In the pit of despair, while at my lowest, the unfathomable happened. In nearly each instance, on the other end of the line, professed Christians gave no more than the world: shallow platitudes and tenuous words. No sagacious guidance. Little empathy. No reminder of the assurance of Jesus Christ. Instead, they talked. A lot. About themselves. Full-on, incessant, self-centered ramblings about everything and nothing. I heard but didn’t listen. Their words were like power tools with drained batteries. They lacked the substance required to break through the impenetrable pain. Despondent, I ended each call silently wailing, until it was safe to do so aloud.
This made no sense.
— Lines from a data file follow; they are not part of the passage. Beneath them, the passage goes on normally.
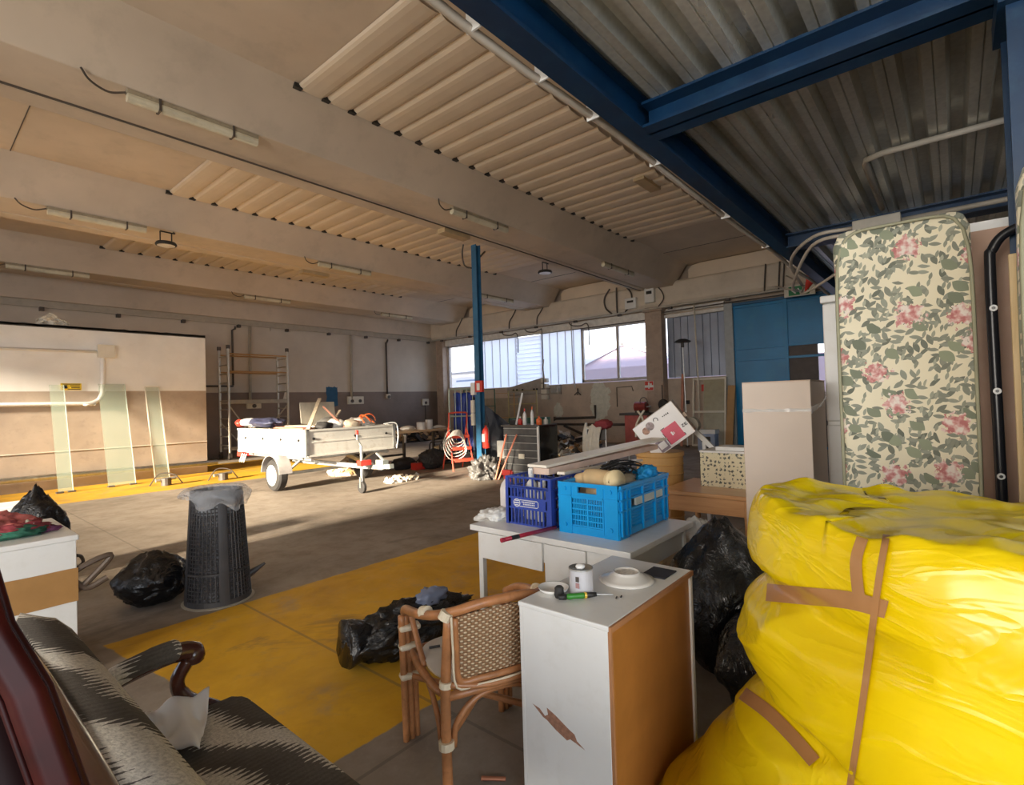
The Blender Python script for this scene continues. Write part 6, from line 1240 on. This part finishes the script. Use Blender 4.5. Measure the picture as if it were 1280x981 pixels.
def footp(u):
    s_ = u*LN[-1]; k = 0
    while k < len(LN)-2 and LN[k+1] < s_: k += 1
    f = (s_-LN[k])/max(1e-6, LN[k+1]-LN[k]); return fp[k]+(fp[k+1]-fp[k])*min(1, f)
CEN = Vector((1.98, -.25, 0))
def bundle(u, v):
    p = footp(u); H = 1.235+.03*noise.noise(Vector((p.x*2, p.y*2, 3)))
    if u < .5: H += .02
    lump = .035*noise.noise(Vector((p.x*5, p.y*5, 1)))+.03*max(0, noise.noise(Vector((p.x*7, p.y*7, 11))))
    wall = .74
    if v < wall:
        q = v/wall; z = q*(H-.20); out = 0
        endness = max(0, min(1, (p.y-.05)/.3))            # the loose, puckered end of the parcel
        flare = max(0, 1-z/.60)**1.3*.42*endness; out += flare
        for (zt_p, dep, wd_) in ((.985, .075, .06), (.60, .06, .055)):
            out -= dep*endness*math.exp(-((z-zt_p)/wd_)**2)
        out += .03*endness*sin(min(1, max(0, (z-.62)/.34))*pi)+.035*endness*sin(min(1, max(0, (z-1.0)/.25))*pi)
        fold = noise.noise(Vector((p.x*1.6+z*1.2, p.y*1.6, z*9)))+.6*noise.noise(Vector((p.x*4, p.y*4+z*3, z*16)))
        rdg = (1-min(1, abs(noise.noise(Vector((u*7+z*2.5, z*5, 2))))*3))**2; out += .014*fold*(.10+.9*endness)+.016*rdg*(.10+endness)
        d_ = Vector((p.x-CEN.x, p.y-CEN.y, 0)).normalized()
        if p.y < .05 and p.x < 1.6: d_ = Vector((-1, .0, 0))
        return Vector((p.x, p.y, max(.0, z)))+d_*out
    q = (v-wall)/(1-wall); a = min(1, q/.35)*pi/2; zz = (H-.20)+.20*sin(a); s_ = 1-.13*(1-cos(a))-(max(0, q-.35)/.65)*.87
    cy_ = max(-.90, min(.28, p.y)); c_ = Vector((1.98, cy_ if p.y < .28 else .10, 0)); pp_ = c_+(p-c_)*s_
    edge = max(0, 1-abs(q-.22)/.3)
    pucker = .02*noise.noise(Vector((pp_.x*9, pp_.y*9, 3)))+.06*max(0, noise.noise(Vector((pp_.x*3.5, pp_.y*3.5, 2))))*edge+.03*max(0, noise.noise(Vector((pp_.x*6, pp_.y*6, 8))))*edge
    return Vector((pp_.x, pp_.y, zz+pucker+lump*edge-.02*max(0, q-.4)))
t = thing('wrapped_bundle', 'huge bundle wrapped in glossy yellow plastic with brown tape, right foreground', 'bundle', (0, 0, 0))
yb = B().sheet(bundle, 300, 190).done('yellow_wrap', yellow_mat(), t, smooth=True)
from mathutils.bvhtree import BVHTree
bvh = BVHTree.FromPolygons([v.co.copy() for v in yb.data.vertices], [tuple(p.vertices) for p in yb.data.polygons])
def ribbon(path, wpx, nm, m_, off=.009, n_=26):
    """strip of tape pressed on the bundle: edges given as two lines of sight, laid on the wrap's surface"""
    pa = smoothpath([(p[0], p[1], 0) for p in path], 8); rows = []
    for i, p in enumerate(pa):
        tng = (pa[min(i+1, len(pa)-1)]-pa[max(i-1, 0)]).normalized(); nrm = Vector((-tng.y, tng.x, 0)); w_ = wpx if not callable(wpx) else wpx(i/(len(pa)-1)); row = []
        for k in range(5):
            q = p+nrm*w_*(k/4-.5); h = bvh.ray_cast(EYE, ray(q.x, q.y).normalized())
            if h[0] is None: row = None; break
            row.append(h[0]-ray(q.x, q.y).normalized()*off)
        if row: rows.append(row)
    g = B(); vs = [[g.bm.verts.new(c_) for c_ in r] for r in rows]
    for a, b in zip(vs, vs[1:]):
        for k in range(4): g.bm.faces.new((a[k], a[k+1], b[k+1], b[k]))
    return g.done(nm, m_, t, smooth=True)
tpm = mat('brown_packing_tape', (.40, .20, .08), .22, var=.08, scale=9)
ribbon([(958, 740), (1010, 745), (1060, 750), (1108, 762)], 22, 'tape_strip', tpm)
ribbon([(928, 866), (960, 890), (990, 920), (1018, 952)], 17, 'tape_strip', tpm)
ribbon([(1078, 672), (1070, 700), (1072, 735), (1076, 755)], 15, 'tape_strip', tpm)
ribbon([(1108, 668), (1099, 720), (1091, 780), (1082, 850), (1072, 920), (1062, 985)], 9, 'tape_strip', tpm, .013)
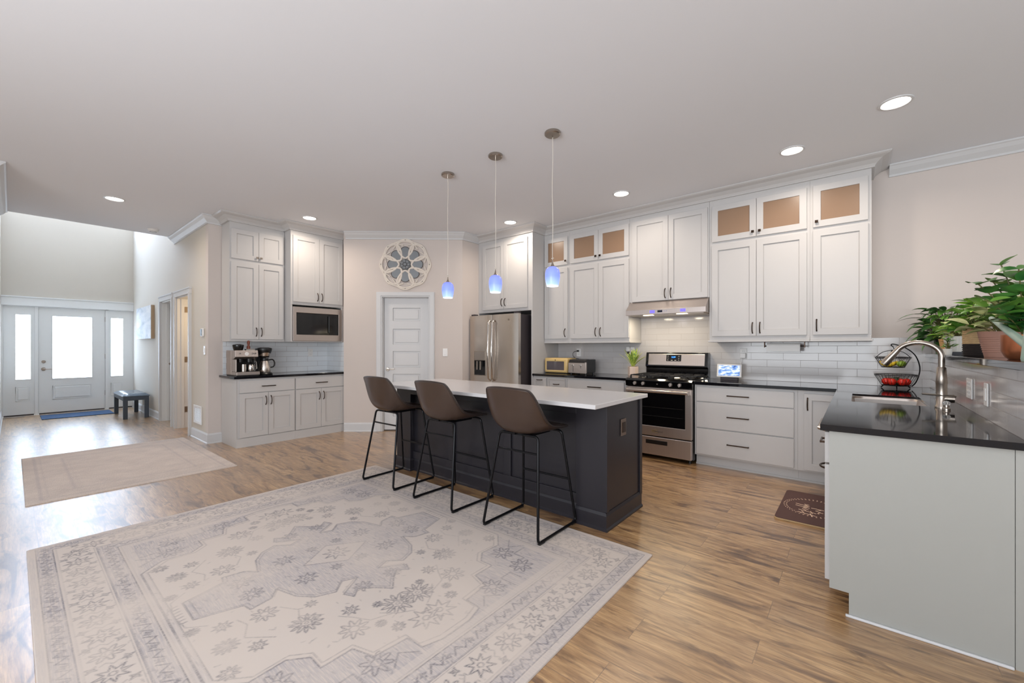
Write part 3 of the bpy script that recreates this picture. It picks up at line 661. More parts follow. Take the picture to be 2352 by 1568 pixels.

How could a faith that sings of the neverending power of the blood of Jesus be so impotent? How could worshippers claiming the Living God to be their all-in-all have so little of Him to share? And these weren’t novice saints; they were seasoned.
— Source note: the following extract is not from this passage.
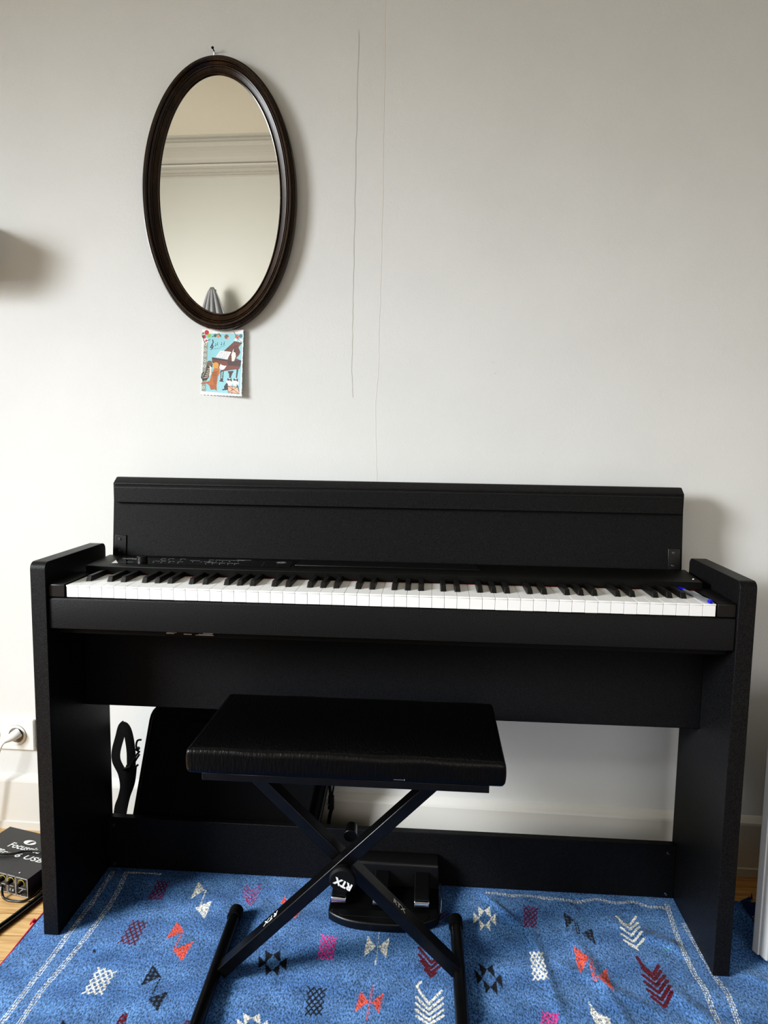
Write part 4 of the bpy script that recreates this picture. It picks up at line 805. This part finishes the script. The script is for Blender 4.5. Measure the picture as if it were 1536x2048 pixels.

The Holy Spirit drew my attention back to my conversation with Stan. Then He exposed the lie. A deception so cunning that only the Hand of a merciful God could reveal it: carnal christianity, and its membership was massive. This cleverly disguised counterfeit masqueraded as the real thing. Designed to the appearance of Christianity, but grossly faulty. The Christianity I knew, was a part of, and now relied upon, wasn’t Christianity at all. Just when I needed it most, this imposter revealed itself through the ineptitude of broken promises. I had fallen prey to the very thing Jesus profusely told us to guard ourselves against: deception. Duped, I was on the path Jesus warned of; the broad road. A route congested, scenic even, that ultimately dead ends at the Lake of Fire, leaving its inhabitants eternally separated from God.
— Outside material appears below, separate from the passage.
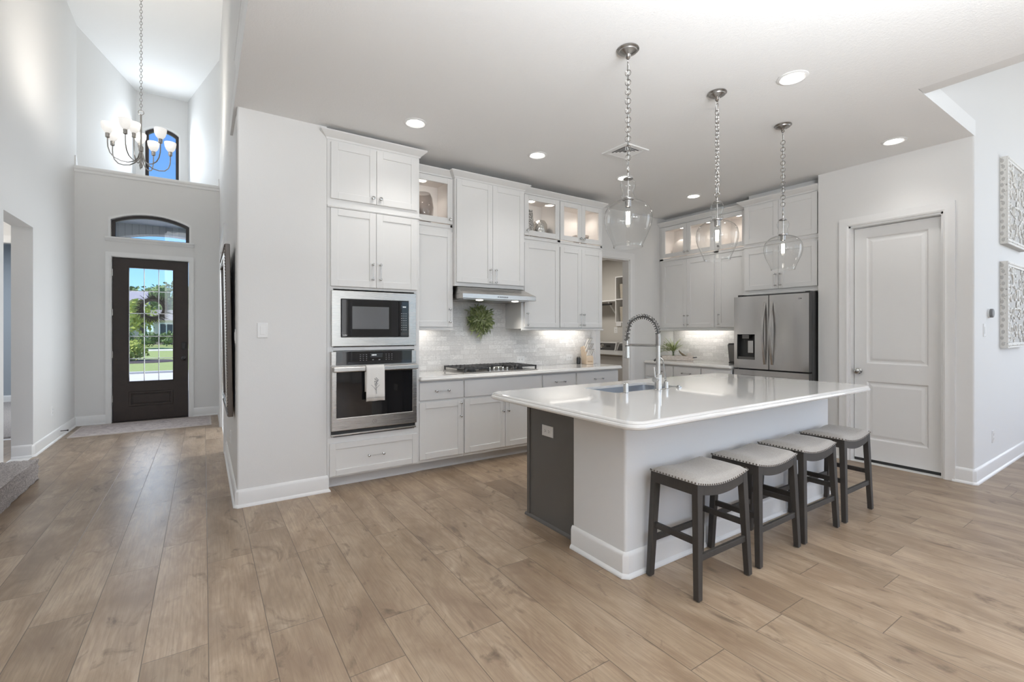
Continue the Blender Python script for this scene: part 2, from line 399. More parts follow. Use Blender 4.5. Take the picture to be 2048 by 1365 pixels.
# right: pantry wall, fridge niche, art wall
PY0, PY1, PZ = 1.347, 2.09, 2.43
struct(B().slab(rect(1.2, 2.38, 0, ZK), [rect(PY0, PY1, .0002, PZ)], .12, MX(XP)), 'wall_pantry', M['wall'], 'painted wall around the pantry door', 'wall')
struct(B().box(XP + .001, 6.22, 2.30, 2.38, 0, ZK), 'wall_niche', M['wall'], 'side wall of the refrigerator niche', 'wall')
struct(B().box(6.10, 6.22, 2.38, YW, 0, ZK), 'wall_right', M['wall'], 'painted wall behind the refrigerator run', 'wall')
b = B().slab([(4.2, ZK + .002), (5.66, ZK + .002), (5.66, 0), (9.5, 0), (9.5, ZG), (4.2, ZG)], [], .13, MY(1.145))
q = [(5.66, 1.145)] + [(XP + .016 - .016 * math.sin(R(k * 11.25)), 1.161 - .016 * math.cos(R(k * 11.25))) for k in range(9)] + [(XP, 1.2), (5.66, 1.2)]
struct(B().slab(q, [], ZK, h0=0.0), 'wall_corner', M['wall'], 'rounded wall corner between the pantry door and the carved panels', 'wall', smooth=True, ang=30)
struct(b, 'wall_art', M['wall'], 'bright wall with two carved panels rising past the ceiling edge', 'wall')
struct(B().box(4.2, 4.32, -4.5, 1.14, ZK, ZG), 'wall_drop', M['wall'], 'wall above the kitchen ceiling edge facing the great room', 'wall')
struct(B().slab(rect(-4.5, 1.3, 0, ZG), [rect(-3.3, -.3, .6, 4.0)], .12, MX(9.5)), 'wall_great_room', M['wall'], 'far side wall of the great room', 'wall')
# rear wall, behind the camera, with windows
RW = [(.9, 3.1, .45, 2.55), (4.6, 6.4, .45, 4.15), (6.9, 8.7, .45, 4.15), (-1.25, .05, 1.6, 5.2)]
struct(B().slab(rect(-3.4, 9.6, 0, ZF), [rect(*q) for q in RW], .12, MYB(-4.5)), 'wall_rear', M['wall'], 'rear wall with tall windows behind the camera', 'wall')
struct(B().box(3.2, 4.25, -4.5, -4.2, 0, 3.05), 'wall_chimney', None or M['tile'], 'white brick column between rear windows', 'wall')
# entry: left wall, front wall, niche above
struct(B().slab(rect(5.88, 9.0, 0, ZF), [rect(6.08, 6.957, .0002, 2.45)], .165, MXL(XL)), 'wall_left', M['wall'], 'tall painted wall on the left of the entry hall', 'wall')
struct(B().box(-3.3, -3.18, -4.5, 5.9, 0, ZF), 'wall_stair', M['wall'], 'wall beyond the stair', 'wall')
struct(B().box(-3.2, XL - .16, 5.75, 5.9, 0, ZF), 'wall_stair_side', M['wall'], 'wall at the top side of the stair', 'wall')
DX0, DX1, DZ = -1.118, -.202, 2.43
TR = arch(-1.157, -.168, 2.715, 3.0, 3.118)
struct(B().slab(rect(XL - .1, XR + .1, 0, 3.62), [rect(DX0, DX1, .0002, DZ), TR], .16, MY(YF)), 'wall_front', M['wall'], 'painted wall around the front door', 'wall')
struct(B().box(XL - .05, XR + .05, YF + .001, 10.9, 3.5, 3.62), 'wall_ledge', M['wall'], 'floor of the deep ledge above the front door', 'wall')
b = B(); b.hexa([(XL - .1, 8.99, 3.6), (XL, 8.99, 3.6), (-1.03, 10.83, 3.6), (-1.2, 10.9, 3.6), (XL - .1, 8.99, ZF), (XL, 8.99, ZF), (-1.03, 10.83, ZF), (-1.2, 10.9, ZF)])
struct(b, 'wall_niche_left', M['wall'], 'splayed left side of the high window niche', 'wall')
b = B(); b.hexa([(XR + .1, 8.8, 3.6), (-.1, 10.9, 3.6), (-.255, 10.83, 3.6), (XR, 8.86, 3.6), (XR + .1, 8.8, ZF), (-.1, 10.9, ZF), (-.255, 10.83, ZF), (XR, 8.86, ZF)])
struct(b, 'wall_niche_right', M['wall'], 'splayed right side of the high window niche', 'wall')
UPW = arch(-.925, -.372, 3.95, 5.06, 5.165)
struct(B().slab(rect(-1.3, 0, 3.5, ZF), [UPW], .14, MY(10.83)), 'wall_niche_back', M['wall'], 'back of the high niche around the arched window', 'wall')
# side room seen through the opening on the left
blue = wallpaint('blue_grey_paint', (.36, .40, .44)); M['blue'] = blue
struct(B().slab(rect(-4.6, XL - .17, 0, 3.05), [rect(-3.0, -1.80, .0002, 2.43)], .1, MY(8.2)), 'wall_side_hall', M['wall'], 'cream lit wall above the doorway of the side hall', 'wall')
struct(B().box(-4.7, -4.6, 5.9, 12.6, 0, 3.1), 'wall_side_left', blue, 'far left wall of the side rooms', 'wall')
struct(B().box(-4.6, -1.62, 12.5, 12.6, 0, 3.1), 'wall_side_room', blue, 'blue grey wall of the side bedroom', 'wall')
struct(B().box(-1.75, -1.63, 8.3, 12.6, 0, 3.1), 'wall_side_right', blue, 'right wall of the side bedroom', 'wall')
struct(B().box(-4.7, XL - .165, 5.9, 12.6, 3.05, 3.15), 'ceiling_side', M['ceil'], 'ceiling over the side rooms', 'ceiling')
lamp('hall_lamp', 'POINT', (-2.6, 7.0, 2.75), 26, (1, .93, .84), size=.12)
lamp('bedroom_daylight', 'AREA', (-3.2, 10.5, 2.9), 60, (.85, .92, 1), size=1.0)
lamp('study_daylight', 'AREA', (1.8, 6.9, 1.3), 55, (.88, .94, 1), (R(90), 0, R(90)), 1.5, 1.7)
# room beyond the cased opening on the right of the entry
struct(B().box(1.9, 2.0, 4.76, 8.9, 0, 2.7), 'wall_study', M['wall'], 'wall of the room beyond the cased opening', 'wall')
struct(B().box(.34, 2.0, 4.76, 8.9, 2.7, 2.8), 'ceiling_study', M['ceil'], 'ceiling of the room beyond the cased opening', 'ceiling')
struct(B().box(.34, 2.0, 8.8, 8.9, 0, 2.7), 'wall_study_end', M['wall'], 'end wall of the room beyond the cased opening', 'wall')
# laundry room
lw = wallpaint('laundry_paint', (.60, .58, .545)); M['laundry'] = lw
struct(B().box(3.55, 3.65, 4.75, 8.1, 0, 2.75), 'wall_laundry_left', lw, 'left wall of the laundry room', 'wall')
struct(B().box(6.62, 6.72, 4.75, 8.1, 0, 2.75), 'wall_laundry_right', lw, 'right wall of the laundry room', 'wall')
struct(B().box(3.55, 6.72, 8.0, 8.1, 0, 2.75), 'wall_laundry_back', lw, 'back wall of the laundry room', 'wall')
struct(B().box(3.55, 6.72, 4.75, 8.1, 2.75, 2.85), 'ceiling_laundry', M['ceil'], 'ceiling of the laundry room', 'ceiling')
lamp('laundry_lamp', 'AREA', (5.3, 6.4, 2.72), 22, (1, .95, .88), size=.5)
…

However, there was more. The Holy Spirit revealed that I was culpable and complicit. Being spiritually lethargic, I was susceptible to the devil’s schemes. But my Bible was far from dusty, I used it. I believed I was a practicing Christian, a follower of Jesus Christ. I resembled the real thing to the world and myself! However, identifying a fraud has never been difficult for an omniscient God. Though I’d been hanging around Jesus for decades, learning about Him, and giving parts of myself to Him, God knew my heart. It was wishy-washy. A telltale sign of fake christianity. The Holy Spirit made it clear that I did not truly know the Lord. Further, He was far less interested in anything I had to offer apart from my total surrender and obedience unto Him. He wanted my whole heart. He required my life. If I were to be His disciple, for real, it had to be on His terms and not mine. It was time for me to grow up by growing in the full grace and knowledge of Jesus Christ.
Stunned. I wept.
Then wondered: Lord, how could I spend most of my life in church and still miss You? My late brother’s words resurfaced. ‘You’ll see.’ Instinctively, I knew those words had only been spoken through Stan but were not from him. You’ll see. And now, I was about to.